Lars Von Trier
débute son Melancholia avec un
prologue éthéré, très beau, porté par des images magnifiques et le prélude de Tristan et Isolde de Wagner. Ce prologue annonce,
d’emblée, la fin et il permet d’éprouver le film un peu comme une lente explosion,
et, en particulier, de ressentir toute la montée angoissante de la seconde
partie du film.
La première
partie évoque un Festen moins
électrisé (et moins jusqu'au-boutiste) et semble avoir pour but de dévitaliser toute espèce de
représentation sociale et de faire sortir du cadre, progressivement, toute la
société. Ainsi la seconde partie est un huis clos organisé autour de quatre
personnages dans le très beau domaine maintenant quasi désert.
De sorte que le
film apparaît comme un film catastrophe (et même comme le film catastrophe
ultime : la Terre va y passer) mais sans foule hurlante, sans flash info
anxiogène, sans gouvernement dépassé. À l’opposé, Melancholia est un film calme, de plus en plus calme, même, à
mesure que la menace augmente, avec de moins en moins de protagonistes. Si on retrouve l'énergie de la caméra à l’épaule dans la première partie, le rythme s’assagit et devient de plus en plus calme et serein, au fur et à mesure de l’imminence de la catastrophe.

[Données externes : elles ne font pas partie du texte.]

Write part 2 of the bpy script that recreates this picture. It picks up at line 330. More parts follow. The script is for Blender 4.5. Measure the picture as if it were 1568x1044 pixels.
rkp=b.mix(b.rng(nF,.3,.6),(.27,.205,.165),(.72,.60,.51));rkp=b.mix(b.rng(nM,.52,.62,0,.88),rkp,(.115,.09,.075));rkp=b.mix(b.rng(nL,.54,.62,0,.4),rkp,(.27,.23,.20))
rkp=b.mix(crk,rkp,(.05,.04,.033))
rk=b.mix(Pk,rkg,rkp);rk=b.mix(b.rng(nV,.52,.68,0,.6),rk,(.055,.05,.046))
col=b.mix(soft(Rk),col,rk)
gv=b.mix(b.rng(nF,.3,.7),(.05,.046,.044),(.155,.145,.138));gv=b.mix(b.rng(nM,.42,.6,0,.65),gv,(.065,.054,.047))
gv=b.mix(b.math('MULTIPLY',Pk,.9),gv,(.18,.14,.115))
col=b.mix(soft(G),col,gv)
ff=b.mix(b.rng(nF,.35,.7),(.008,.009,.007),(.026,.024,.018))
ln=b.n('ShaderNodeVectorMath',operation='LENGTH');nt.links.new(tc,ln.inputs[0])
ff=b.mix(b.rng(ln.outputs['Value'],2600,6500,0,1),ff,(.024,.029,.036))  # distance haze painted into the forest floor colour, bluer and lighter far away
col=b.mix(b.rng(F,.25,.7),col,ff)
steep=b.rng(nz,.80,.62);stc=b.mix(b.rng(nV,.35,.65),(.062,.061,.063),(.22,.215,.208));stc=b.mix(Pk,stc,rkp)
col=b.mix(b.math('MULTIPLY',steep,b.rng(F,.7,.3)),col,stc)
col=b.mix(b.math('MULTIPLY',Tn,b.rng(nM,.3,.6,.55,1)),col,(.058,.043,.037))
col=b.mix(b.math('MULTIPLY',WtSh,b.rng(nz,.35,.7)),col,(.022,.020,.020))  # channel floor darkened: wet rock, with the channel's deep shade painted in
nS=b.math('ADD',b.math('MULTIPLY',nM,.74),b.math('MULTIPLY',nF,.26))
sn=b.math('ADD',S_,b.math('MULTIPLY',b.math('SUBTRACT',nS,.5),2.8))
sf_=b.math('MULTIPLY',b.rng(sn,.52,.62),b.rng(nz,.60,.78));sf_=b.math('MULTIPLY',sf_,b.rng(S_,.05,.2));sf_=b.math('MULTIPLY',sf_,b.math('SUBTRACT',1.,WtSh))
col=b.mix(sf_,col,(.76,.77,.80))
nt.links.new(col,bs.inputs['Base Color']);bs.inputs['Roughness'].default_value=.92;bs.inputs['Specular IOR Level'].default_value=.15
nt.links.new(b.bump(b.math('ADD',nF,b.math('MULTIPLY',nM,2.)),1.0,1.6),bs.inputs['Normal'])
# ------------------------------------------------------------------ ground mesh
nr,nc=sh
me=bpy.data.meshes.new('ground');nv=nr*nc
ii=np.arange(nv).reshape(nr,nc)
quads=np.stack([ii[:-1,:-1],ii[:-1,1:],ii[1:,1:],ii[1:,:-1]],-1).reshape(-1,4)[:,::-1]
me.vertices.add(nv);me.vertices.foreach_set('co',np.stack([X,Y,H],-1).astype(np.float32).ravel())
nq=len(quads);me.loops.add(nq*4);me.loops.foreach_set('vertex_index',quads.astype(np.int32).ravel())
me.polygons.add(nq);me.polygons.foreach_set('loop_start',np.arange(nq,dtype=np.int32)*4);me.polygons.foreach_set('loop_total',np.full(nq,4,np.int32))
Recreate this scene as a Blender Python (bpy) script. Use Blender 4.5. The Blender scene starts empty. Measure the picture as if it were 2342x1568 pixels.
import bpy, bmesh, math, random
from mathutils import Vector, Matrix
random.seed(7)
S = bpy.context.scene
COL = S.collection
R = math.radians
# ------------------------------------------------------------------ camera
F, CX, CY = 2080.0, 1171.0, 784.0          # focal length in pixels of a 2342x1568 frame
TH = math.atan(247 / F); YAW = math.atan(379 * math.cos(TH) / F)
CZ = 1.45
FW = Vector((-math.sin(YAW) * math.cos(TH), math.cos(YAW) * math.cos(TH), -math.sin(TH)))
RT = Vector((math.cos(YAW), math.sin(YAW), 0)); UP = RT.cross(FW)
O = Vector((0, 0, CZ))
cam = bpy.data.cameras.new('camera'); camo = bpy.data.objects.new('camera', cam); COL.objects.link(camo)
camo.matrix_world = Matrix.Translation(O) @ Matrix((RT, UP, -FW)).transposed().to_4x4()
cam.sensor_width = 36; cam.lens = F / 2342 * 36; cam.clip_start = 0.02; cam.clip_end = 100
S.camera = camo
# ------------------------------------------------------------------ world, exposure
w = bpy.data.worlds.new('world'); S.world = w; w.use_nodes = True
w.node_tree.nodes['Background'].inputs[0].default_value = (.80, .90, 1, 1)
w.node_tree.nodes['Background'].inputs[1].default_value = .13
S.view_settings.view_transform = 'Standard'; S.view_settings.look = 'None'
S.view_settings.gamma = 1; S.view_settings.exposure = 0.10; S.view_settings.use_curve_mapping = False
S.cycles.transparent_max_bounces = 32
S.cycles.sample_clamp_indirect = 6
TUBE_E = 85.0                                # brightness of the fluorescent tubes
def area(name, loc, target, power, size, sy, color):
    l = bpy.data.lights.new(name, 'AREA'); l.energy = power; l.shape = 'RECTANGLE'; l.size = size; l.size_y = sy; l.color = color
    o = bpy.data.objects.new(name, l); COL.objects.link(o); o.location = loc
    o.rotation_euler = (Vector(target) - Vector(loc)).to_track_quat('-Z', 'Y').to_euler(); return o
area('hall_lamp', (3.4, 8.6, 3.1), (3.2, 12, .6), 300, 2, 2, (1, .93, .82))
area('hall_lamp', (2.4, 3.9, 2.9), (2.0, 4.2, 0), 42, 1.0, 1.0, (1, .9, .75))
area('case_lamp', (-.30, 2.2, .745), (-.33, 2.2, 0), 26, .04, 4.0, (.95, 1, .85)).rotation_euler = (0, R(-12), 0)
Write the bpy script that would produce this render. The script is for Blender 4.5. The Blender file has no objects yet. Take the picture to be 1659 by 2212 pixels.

Le film dynamite donc les codes du genre et prend un parti en tout point opposé : la fin du
monde est accueilli progressivement, au fur et à mesure de la compréhension de
ce qui se joue, selon les mouvements de la planète Mélancholia qui s’approche,
s’éloigne, et s’approche à nouveau. Et si, dans la première partie, Justine
semblait dépassée, hors de son propre mariage, et si c'est sa sœur Chléo qui cherchait à
tenir tant que faire se peut l’organisation du mariage, dans la seconde partie
c’est Justine, au fur et à mesure de l’imminence de la catastrophe, qui semble
de plus en plus apaisée. Il y a une syntonie entre son humeur mélancolique, la
Nature éclairée bientôt de façon surnaturelle, et la terrible beauté de la
planète grossissante. Et, en même temps que Justine s'apaise, la vie s’échappe
lentement : l’atmosphère devient irrespirable, il grêle, les chevaux
hennissent.
Lars Von Trier saupoudre son film de mille évocations : John Everett Millais (Ophélie), Albrecht Dürer (Melencolia I) ou encore Lucas Cranach (La mélancolie).